The fundamentals of demand and supply are also being distorted by Paper Traders. Stock positions are taken up online and traded without actual money passing through the traders’ hands. Additionally, the weakening US dollar has created a window for traders to turn oil, this finite product, into the new currency. The market, therefore, is vulnerable to the mere hint of a disruption in supply.

 

These are the factors driving the price of oil upwards and creating A CRISIS OF CRUDE.

 

We have no control over these factors but we must find a solution. The answer, Mr. Speaker, is to break our dependency on oil.

 

A dependency that is crippling us.

 

The statistics are stark.

 

The total amount of oil imported in 2007 was 29.9 million barrels compared with 30.9 million barrels in the previous year. The reduction resulted largely from a marginal decline in production in the bauxite alumina sector influenced largely by Hurricane Dean.

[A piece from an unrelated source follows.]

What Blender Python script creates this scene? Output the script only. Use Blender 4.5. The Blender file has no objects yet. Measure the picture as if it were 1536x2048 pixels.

Mr Speaker, we should note that even with this reduction in import volume the cost to import increased from US$1.84 billion to US$2.01 billion.

 

How was the commodity used?

 

21% of the volume imported was used for road transport, 23% in the generation of electricity 6% for other manufacturing and 50% supported the export sector in the areas of bauxite and alumina production and for marine and aviation travel.